Jean de Beauvau, son bienfaiteur, appartenait à l'illustre maison d'Anjou; et à ce titre il était suspect à Louis XI. Balue n'eut pas de peine à persuader à ce prince soupçonneux que Beauvau avait conspiré contre lui. Par ses accusations, il parvint à faire déposer ce prélat, et s'empara de son évêché d'Angers, dont le séjour était plus à sa convenance que celui d'Évreux.
Son ingratitude infernale ne s'en tint pas là; le grand-maître, Charles de Melun, qui l'avait introduit à la cour, devait aussi éprouver sa reconnaissance. Balue lui fit perdre la confiance du monarque, l'accusa d'avoir entretenu des liaisons secrètes avec le duc de Bretagne, et à force d'intrigues, de mensonges et de perfidies, il parvint à faire monter sur l'échafaud, et à faire tomber sous la hache du bourreau la tête de l'homme qui avait le plus contribué à son élévation.
Louis XI, qui ne savait rien refuser à ce scélérat mitré, avait demandé et obtenu pour lui, quoique avec peine, le chapeau de cardinal. Cette nouvelle dignité augmenta encore sa faveur et son insolence; rien ne pouvait plus augmenter son audace. Seul, il voulait gouverner le monarque et son royaume; il se trouvait aux revues des troupes, en faisait dresser les contrôles sous ses yeux, et payait les soldats lui-même. Malgré le mécontentement général, sa faveur fut longue; mais enfin Louis XI, qui, tôt ou tard, finissait par soupçonner tout ce qui l'approchait, lui retira sa confiance. Le cardinal, irrité, se ligua avec les ennemis de son prince, principalement avec le duc de Bourgogne. Le but de ses intrigues était d'arrêter le roi et son frère, le duc de Guyenne, à Péronne; le duc de Bourgogne espérait, par là, se faire roi, et le cardinal pape. Ce projet audacieux fut découvert; les lettres de Balue ayant été interceptées, son crime fut avéré: on l'arrêta; tout autre que lui, aux yeux de Louis XI, eût mérité mille fois la mort; mais, par une sorte de courtoisie que les plus grands malfaiteurs observent souvent entre eux, le roi fit commuer la peine en celle d'une prison perpétuelle.

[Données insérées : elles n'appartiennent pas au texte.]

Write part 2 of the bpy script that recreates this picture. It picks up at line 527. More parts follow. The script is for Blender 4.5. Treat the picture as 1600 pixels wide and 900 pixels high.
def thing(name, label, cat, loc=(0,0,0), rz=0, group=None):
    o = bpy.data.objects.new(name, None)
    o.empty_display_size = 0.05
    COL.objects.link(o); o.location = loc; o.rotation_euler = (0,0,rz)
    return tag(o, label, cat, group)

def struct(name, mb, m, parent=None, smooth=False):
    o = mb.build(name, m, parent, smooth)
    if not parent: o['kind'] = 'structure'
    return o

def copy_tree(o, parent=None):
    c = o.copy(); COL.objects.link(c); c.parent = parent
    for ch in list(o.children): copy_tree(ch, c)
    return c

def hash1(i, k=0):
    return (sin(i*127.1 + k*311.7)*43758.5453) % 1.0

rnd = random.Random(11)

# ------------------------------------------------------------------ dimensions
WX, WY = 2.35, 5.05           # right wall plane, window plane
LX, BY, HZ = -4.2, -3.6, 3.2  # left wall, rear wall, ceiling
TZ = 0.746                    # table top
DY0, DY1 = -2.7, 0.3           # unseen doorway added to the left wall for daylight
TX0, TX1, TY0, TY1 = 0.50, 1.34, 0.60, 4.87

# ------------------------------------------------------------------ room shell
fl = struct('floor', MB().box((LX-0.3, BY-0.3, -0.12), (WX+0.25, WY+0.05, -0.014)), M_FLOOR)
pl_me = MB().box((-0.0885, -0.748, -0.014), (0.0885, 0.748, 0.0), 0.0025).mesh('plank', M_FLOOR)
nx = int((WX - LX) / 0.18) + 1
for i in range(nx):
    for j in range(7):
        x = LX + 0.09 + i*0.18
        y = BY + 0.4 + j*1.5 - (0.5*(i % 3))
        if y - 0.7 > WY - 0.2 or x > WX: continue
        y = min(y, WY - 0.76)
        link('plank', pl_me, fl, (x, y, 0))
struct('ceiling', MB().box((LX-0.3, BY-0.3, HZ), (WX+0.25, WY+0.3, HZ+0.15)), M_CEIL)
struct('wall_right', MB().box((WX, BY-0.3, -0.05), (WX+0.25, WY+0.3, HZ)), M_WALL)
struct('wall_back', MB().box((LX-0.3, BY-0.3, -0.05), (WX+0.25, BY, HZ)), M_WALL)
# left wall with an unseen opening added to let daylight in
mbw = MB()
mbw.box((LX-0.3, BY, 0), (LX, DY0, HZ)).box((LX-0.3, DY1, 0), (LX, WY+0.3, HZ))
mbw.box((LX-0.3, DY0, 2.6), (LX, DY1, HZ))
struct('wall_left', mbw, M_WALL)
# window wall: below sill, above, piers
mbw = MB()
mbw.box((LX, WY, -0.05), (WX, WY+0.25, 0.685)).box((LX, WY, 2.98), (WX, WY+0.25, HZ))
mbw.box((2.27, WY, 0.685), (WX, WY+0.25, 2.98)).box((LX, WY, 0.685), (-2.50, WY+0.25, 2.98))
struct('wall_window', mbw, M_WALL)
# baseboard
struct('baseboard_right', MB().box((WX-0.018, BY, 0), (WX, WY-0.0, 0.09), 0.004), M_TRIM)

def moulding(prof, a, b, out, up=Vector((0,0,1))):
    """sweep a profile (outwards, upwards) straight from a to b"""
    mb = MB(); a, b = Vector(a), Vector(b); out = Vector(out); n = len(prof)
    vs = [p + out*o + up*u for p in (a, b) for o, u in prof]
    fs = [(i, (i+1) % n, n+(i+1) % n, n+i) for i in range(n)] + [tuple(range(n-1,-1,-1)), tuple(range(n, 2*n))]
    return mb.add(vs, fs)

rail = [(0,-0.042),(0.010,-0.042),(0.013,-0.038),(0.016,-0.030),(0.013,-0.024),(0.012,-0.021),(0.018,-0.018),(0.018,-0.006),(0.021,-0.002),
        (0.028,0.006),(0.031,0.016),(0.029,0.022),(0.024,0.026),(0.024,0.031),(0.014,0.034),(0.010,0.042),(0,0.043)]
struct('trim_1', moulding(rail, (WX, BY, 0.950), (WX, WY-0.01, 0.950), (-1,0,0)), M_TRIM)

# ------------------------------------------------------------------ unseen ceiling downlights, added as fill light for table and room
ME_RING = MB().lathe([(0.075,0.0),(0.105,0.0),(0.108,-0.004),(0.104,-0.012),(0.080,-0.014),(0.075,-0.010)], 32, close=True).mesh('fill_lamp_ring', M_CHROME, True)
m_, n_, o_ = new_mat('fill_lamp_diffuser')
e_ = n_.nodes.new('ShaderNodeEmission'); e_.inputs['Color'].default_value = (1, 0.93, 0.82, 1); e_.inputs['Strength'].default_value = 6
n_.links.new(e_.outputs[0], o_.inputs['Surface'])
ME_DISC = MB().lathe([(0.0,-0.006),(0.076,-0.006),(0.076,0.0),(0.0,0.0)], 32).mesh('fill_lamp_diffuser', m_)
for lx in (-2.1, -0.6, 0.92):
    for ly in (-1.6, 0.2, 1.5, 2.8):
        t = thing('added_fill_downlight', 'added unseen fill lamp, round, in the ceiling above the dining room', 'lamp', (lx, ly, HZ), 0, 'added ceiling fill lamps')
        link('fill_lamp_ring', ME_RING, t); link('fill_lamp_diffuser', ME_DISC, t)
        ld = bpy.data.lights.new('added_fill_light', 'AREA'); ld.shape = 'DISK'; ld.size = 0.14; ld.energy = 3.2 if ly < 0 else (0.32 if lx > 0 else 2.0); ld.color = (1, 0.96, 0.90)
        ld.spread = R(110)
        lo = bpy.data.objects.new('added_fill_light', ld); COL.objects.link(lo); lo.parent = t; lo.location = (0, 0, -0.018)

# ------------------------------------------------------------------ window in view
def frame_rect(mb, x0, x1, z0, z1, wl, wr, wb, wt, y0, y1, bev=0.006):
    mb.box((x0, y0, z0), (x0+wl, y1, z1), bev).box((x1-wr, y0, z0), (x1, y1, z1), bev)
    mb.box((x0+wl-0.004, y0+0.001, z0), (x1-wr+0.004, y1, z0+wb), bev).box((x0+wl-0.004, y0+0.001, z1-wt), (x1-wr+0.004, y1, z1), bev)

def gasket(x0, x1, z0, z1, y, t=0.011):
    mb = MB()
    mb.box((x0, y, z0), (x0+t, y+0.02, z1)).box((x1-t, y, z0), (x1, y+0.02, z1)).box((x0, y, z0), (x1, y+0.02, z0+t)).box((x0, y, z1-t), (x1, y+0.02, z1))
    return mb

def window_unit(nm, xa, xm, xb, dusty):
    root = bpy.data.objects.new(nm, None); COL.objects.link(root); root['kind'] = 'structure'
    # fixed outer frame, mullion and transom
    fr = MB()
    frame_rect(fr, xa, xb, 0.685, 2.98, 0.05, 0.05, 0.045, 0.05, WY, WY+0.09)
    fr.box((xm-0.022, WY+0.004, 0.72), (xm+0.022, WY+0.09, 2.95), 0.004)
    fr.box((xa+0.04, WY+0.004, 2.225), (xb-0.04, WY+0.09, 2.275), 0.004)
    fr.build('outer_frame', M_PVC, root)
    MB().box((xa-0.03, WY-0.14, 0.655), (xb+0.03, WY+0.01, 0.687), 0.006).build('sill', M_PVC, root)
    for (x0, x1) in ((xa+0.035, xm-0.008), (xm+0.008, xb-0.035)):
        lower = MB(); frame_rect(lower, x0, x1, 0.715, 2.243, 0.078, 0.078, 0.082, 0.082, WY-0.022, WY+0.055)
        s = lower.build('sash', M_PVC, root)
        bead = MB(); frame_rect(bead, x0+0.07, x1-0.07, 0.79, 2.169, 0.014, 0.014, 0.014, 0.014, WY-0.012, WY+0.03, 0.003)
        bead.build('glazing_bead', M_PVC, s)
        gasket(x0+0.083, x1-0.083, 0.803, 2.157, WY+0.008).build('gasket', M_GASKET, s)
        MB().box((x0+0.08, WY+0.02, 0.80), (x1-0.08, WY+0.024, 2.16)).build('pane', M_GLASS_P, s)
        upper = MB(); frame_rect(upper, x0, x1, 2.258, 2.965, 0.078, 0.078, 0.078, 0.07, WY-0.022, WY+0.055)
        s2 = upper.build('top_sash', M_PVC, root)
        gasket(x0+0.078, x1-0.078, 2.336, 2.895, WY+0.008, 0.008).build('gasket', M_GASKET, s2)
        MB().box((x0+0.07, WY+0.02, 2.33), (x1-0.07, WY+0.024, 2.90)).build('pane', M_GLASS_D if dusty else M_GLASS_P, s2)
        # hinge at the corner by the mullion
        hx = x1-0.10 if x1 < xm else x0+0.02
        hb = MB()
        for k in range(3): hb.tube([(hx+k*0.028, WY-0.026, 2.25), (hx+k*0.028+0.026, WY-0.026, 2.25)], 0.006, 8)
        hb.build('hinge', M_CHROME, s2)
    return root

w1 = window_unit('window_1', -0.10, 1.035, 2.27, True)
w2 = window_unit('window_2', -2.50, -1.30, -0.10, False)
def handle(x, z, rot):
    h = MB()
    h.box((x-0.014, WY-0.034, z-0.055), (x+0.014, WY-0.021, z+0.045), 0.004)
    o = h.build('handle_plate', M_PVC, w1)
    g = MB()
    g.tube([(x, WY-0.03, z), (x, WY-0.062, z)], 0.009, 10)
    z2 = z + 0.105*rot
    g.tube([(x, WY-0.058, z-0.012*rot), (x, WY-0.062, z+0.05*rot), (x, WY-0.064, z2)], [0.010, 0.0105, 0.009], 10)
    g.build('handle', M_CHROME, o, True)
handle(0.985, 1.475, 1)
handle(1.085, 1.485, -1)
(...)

Le cardinal Balue fut enfermé dans le château d'Angers, dans une de ces cages dont nous avons déjà parlé, et dont l'invention lui appartenait. Celle de Balue existe encore, et mérite d'être conservée comme un des monumens du règne de Louis XI. Jean Balue resta onze ans renfermé dans cette cage, et n'en sortit, au bout de ce temps, que par les instances et les sollicitations réitérées du pape, qui le réclamait comme membre du sacré collége. Ainsi, tandis que tant d'innocentes victimes de l'arbitraire périssaient dans ce supplice d'invention satanique, un homme qui ne reconnaissait ni souverain, ni patrie, ni religion; un homme qui était le type de la trahison et de la perfidie; qui ne s'était élevé aux honneurs que par les degrés du crime, qui avait dépouillé l'un de ses bienfaiteurs, et fait couler le sang de l'autre, obtint grâce, recouvra sa liberté, et alla intriguer à Rome, où il obtint des dignités et des biens qu'il ne méritait pas. Il mourut à Ancône, en 1491. Sa vie, comme on le voit, était un appendice obligé du récit des crimes de son maître Louis XI.